Le ministre de l'Intérieur Gérald Darmanin qualifie la réforme de la police judiciaire de "difficile, indispensable et courageuse". Cela fait plusieurs semaines que la grogne monte. Dernier épisode en date, le limogeage du chef de la PJ marseillaise. Ses équipes avaient manifesté leur mécontentement lors de la visite du directeur général de la police nationale la veille.
Concrètement, il s'agit de réorganiser la police judiciaire non plus en sept grandes zones géographiques, comme c'est le cas aujourd'hui, mais département par département. La réforme propose de créer dans chaque département une "filière investigation", où la police judiciaire en charge des enquêtes les plus complexes de meurtres, de proxénétisme, de braquages, serait regroupée avec les policiers de la sécurité publique en charge de la délinquance du quotidien, mais aussi avec la police aux frontières. Des services qui pratiquent effectivement l'investigation mais pas à la même échelle. D'une manière générale, il s'agit de mutualiser les moyens humains et matériels de ces services sous une même direction départementale, elle même dépendante du préfet.
Selon les défenseurs de la mesure, les expérimentations de cette réforme dans plusieurs départements français semblent montrer des effets bénéfiques. Il n'y a qu'un seul interlocuteur par département pour l'ensemble des services de la police nationale au lieu d'avoir la PJ, la sécurité publique et la police aux frontières séparés. Le fait d'avoir une seule direction départementale devrait permettre d'aller plus vite pour coordonner les enquêtes. Ce directeur unique aura en outre une vision d'ensemble de ce qu'il se passe dans les différents services.
Le but est donc qu'il y ait un meilleur échange des informations, des techniques et des moyens entre ces différents types de polices au sein donc d'une même filière investigation.

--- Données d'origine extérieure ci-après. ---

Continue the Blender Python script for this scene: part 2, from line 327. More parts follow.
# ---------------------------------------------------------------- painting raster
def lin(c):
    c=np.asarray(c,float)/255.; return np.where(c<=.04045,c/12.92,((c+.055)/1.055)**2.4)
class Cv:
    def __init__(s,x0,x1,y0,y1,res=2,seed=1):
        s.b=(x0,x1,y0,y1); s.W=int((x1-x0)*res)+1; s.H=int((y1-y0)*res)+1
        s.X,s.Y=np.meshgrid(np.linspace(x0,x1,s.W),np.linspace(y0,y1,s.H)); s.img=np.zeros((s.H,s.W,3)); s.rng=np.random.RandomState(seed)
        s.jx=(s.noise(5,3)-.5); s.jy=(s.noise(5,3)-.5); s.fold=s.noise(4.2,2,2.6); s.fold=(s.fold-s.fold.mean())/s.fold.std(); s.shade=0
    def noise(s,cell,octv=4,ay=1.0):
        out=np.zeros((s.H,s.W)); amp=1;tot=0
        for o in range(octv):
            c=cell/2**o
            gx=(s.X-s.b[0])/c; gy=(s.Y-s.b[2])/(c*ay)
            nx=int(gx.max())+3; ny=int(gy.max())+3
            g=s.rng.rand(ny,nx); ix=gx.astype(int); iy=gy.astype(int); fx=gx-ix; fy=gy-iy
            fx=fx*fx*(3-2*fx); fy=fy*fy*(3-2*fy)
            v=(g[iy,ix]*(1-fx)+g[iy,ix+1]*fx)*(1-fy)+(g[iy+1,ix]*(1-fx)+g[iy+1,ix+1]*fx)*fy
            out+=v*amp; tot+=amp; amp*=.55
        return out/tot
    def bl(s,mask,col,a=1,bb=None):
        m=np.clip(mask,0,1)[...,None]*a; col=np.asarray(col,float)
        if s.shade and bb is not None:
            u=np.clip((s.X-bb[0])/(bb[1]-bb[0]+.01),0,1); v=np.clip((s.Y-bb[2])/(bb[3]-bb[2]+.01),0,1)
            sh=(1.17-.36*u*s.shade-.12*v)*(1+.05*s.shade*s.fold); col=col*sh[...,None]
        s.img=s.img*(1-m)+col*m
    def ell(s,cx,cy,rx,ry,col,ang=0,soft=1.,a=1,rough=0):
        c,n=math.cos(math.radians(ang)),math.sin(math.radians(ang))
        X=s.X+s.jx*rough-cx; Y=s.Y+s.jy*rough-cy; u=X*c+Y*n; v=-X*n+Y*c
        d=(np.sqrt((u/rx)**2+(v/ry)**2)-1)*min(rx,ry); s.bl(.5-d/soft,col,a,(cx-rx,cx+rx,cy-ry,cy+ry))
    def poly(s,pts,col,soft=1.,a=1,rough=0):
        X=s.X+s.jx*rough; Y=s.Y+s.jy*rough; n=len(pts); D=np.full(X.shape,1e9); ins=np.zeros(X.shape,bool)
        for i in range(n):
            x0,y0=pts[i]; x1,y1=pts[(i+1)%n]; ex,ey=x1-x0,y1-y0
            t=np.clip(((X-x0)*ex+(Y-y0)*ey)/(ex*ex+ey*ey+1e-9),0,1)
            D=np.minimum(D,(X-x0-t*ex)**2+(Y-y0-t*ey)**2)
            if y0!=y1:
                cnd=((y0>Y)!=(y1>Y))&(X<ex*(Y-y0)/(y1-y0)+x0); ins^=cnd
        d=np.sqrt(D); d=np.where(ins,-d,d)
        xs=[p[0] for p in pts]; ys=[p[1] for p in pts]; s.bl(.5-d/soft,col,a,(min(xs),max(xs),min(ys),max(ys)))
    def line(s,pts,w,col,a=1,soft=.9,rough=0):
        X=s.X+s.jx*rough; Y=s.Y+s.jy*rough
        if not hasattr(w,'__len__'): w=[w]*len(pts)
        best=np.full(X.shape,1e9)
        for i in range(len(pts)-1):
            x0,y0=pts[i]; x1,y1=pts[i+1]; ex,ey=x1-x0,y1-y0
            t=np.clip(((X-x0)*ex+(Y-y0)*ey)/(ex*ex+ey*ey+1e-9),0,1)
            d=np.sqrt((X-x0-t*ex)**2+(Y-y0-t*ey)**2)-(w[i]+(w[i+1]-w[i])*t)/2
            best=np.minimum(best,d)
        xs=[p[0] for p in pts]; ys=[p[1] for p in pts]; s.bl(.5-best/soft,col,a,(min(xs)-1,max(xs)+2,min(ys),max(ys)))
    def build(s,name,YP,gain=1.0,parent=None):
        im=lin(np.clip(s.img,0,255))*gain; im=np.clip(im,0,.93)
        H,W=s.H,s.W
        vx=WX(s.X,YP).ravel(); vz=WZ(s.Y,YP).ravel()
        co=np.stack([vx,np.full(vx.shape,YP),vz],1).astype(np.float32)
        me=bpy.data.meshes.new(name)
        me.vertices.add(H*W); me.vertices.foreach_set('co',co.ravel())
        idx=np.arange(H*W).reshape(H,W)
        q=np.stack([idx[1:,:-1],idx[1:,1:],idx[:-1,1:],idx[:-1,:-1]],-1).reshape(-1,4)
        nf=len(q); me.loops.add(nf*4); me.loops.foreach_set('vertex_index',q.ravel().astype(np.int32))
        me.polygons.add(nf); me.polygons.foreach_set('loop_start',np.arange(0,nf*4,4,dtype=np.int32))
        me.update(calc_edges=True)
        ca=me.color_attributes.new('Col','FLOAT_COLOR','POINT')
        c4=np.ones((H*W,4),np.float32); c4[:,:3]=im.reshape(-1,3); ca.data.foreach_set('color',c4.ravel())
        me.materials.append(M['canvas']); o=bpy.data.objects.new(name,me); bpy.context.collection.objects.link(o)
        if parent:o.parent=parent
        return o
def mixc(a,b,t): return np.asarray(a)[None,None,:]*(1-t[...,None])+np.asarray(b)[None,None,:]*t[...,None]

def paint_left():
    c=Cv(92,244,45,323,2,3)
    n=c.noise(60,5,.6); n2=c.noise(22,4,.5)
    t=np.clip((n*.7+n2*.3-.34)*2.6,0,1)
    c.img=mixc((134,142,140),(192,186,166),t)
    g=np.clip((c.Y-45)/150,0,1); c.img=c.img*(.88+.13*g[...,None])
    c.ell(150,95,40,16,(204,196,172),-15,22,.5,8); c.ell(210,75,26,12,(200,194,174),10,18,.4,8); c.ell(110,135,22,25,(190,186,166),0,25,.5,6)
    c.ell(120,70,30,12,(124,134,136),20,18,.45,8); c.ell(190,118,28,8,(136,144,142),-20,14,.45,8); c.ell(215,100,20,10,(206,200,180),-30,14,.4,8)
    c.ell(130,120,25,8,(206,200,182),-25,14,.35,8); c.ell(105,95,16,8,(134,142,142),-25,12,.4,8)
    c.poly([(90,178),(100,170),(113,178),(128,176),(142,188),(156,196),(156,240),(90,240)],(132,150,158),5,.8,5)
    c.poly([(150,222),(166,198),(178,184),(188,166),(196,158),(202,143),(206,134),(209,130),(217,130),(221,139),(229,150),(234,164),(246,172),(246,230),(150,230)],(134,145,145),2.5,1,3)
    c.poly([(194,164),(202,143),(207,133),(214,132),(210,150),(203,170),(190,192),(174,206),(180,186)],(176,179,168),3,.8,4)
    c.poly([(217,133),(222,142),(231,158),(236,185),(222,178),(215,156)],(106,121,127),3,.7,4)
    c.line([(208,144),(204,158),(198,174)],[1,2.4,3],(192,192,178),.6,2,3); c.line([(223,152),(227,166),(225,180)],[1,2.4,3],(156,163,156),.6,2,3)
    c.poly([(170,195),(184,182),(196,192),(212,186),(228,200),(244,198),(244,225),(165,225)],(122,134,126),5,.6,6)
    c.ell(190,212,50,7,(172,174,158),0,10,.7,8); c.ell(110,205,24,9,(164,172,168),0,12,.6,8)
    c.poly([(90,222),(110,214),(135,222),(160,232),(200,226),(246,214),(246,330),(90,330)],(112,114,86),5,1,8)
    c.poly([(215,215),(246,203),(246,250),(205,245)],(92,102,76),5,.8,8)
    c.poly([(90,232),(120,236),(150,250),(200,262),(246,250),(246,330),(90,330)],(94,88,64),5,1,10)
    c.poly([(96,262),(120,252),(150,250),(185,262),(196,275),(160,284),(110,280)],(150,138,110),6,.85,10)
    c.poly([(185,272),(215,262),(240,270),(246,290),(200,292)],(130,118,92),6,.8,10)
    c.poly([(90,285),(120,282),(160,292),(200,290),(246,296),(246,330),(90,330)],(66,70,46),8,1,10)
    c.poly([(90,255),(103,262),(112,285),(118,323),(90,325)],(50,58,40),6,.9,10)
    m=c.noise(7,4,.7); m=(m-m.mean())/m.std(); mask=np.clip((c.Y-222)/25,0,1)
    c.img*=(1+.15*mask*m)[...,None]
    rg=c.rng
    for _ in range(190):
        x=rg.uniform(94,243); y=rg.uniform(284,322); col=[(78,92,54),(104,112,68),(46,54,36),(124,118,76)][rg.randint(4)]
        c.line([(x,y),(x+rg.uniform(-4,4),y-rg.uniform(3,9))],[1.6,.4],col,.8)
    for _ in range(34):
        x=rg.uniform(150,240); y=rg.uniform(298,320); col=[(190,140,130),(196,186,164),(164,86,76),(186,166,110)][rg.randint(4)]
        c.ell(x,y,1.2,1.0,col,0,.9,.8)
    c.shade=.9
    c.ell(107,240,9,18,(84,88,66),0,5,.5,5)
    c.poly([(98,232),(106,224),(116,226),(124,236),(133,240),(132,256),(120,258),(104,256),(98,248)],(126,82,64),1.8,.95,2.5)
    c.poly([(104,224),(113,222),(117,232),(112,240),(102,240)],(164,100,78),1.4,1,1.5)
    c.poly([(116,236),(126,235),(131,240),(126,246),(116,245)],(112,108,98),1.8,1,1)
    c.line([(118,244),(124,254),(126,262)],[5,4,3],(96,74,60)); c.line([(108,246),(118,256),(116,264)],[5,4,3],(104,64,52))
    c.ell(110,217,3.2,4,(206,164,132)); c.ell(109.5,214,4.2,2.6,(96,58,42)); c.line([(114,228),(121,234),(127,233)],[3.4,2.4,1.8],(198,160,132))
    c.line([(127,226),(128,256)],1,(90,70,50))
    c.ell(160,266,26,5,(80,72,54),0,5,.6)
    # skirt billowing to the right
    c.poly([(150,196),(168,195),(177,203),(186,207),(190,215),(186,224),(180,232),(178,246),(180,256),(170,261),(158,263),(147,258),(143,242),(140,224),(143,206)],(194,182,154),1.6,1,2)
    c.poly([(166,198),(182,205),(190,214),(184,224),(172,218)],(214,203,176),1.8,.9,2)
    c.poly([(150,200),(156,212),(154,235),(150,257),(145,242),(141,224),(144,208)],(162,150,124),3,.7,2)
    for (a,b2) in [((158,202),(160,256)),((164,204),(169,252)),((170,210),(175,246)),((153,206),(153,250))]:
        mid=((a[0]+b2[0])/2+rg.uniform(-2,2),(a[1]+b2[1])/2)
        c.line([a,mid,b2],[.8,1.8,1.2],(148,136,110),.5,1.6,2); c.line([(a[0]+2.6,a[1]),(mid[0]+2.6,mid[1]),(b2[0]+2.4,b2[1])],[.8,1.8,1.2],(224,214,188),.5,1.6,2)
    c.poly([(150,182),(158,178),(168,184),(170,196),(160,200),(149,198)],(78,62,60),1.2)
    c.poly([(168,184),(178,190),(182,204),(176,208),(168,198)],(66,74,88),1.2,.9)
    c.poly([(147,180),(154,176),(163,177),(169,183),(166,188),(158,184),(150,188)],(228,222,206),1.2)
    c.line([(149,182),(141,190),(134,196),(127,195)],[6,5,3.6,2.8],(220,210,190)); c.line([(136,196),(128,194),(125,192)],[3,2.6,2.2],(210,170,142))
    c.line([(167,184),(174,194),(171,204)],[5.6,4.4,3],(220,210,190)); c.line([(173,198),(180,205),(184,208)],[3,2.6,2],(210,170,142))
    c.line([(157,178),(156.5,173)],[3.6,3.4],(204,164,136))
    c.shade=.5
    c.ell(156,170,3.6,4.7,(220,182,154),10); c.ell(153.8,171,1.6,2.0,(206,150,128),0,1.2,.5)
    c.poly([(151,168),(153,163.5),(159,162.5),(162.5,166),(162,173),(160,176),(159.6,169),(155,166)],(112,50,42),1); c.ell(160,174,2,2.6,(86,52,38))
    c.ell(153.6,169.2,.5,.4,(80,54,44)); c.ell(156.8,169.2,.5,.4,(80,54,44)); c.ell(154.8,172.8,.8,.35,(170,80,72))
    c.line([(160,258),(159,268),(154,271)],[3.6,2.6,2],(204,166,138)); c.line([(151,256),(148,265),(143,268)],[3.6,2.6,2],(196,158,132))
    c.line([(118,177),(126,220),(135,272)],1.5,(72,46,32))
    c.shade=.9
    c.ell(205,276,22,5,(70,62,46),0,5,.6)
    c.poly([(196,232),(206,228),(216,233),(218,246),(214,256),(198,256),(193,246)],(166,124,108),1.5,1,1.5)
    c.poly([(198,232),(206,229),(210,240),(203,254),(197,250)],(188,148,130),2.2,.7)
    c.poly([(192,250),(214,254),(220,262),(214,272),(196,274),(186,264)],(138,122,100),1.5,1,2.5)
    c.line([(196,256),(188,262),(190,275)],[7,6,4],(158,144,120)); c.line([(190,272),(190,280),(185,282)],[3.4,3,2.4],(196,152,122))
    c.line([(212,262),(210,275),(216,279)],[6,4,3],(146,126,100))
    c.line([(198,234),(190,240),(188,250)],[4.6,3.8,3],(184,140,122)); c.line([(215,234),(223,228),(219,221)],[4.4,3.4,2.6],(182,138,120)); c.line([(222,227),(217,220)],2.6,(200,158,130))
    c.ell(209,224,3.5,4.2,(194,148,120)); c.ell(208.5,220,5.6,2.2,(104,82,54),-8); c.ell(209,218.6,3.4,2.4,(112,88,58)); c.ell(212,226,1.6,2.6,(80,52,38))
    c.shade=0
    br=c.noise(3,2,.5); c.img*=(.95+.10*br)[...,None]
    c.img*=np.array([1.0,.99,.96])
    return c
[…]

Difficile pour les policier de la PJ d'accepter que l'on réforme leur institution d'élite vieille de 107 ans. Eux qui sont spécialisés dans le grand banditisme craignent de se retrouver noyés par la gestion de la délinquance du quotidien, par le maintien de l'ordre. Ils ont peur de devenir interchangeables, car la PJ viendrait épauler les forces de sécurité publique qui croulent sous les dossiers de petites et moyennes délinquance, sur les problèmes de deal, de vols ou de violences volontaires par exemple.
Les policiers de la PJ ont une crainte : ne plus avoir ni le temps ni les moyens suffisants pour s'occuper de la grande criminalité. Concrètement, ce sont des enquêtes tout aussi concernantes pour vous et moi que celle qui concerne la délinquance du quotidien. Par exemple, s'il n'y a pas d'enquêtes sur les grands réseaux d'importations de cannabis, difficile de lutter contre le point deal en bas de votre immeuble.
Ensuite, ces policiers craignent le cadre départemental imposé par la réforme, qu'ils jugent trop petit. Les réseaux criminels sur lesquels ils enquêtent dépassent ces frontières départementales. Enfin, cette réforme prévoit que ces nouveaux services de police départementaux dépendent du préfet. Policiers comme magistrats craignent l'intervention croissante du politique dans les enquêtes en cours. Et donc une perte d'indépendance, où finalement certains dossiers pourraient être relégués par rapport à d'autres, notamment les enquêtes financières. C'est en tout cas la crainte des professionnels du secteur.
Pour le moment, un recul sur la réforme n'est pas vraiment à l'ordre du jour. Gérald Darmanin l'a d'ailleurs rappelé : elle doit s'appliquer progressivement dans le courant de l'année prochaine. Par ailleurs, il ne faut pas oublier que les premières étapes de la réforme ont déjà été amorcées. Une expérimentation a lieu en ce moment dans plusieurs départements, en Savoie, dans le Pas-de-Calais ou bien en Martinique et en Guadeloupe. Pas de recul prévu à ce stade, même si plusieurs syndicats de policier demandent un moratoire, c'est à dire un délai pour afin de discuter du contenu de la réforme avant son application.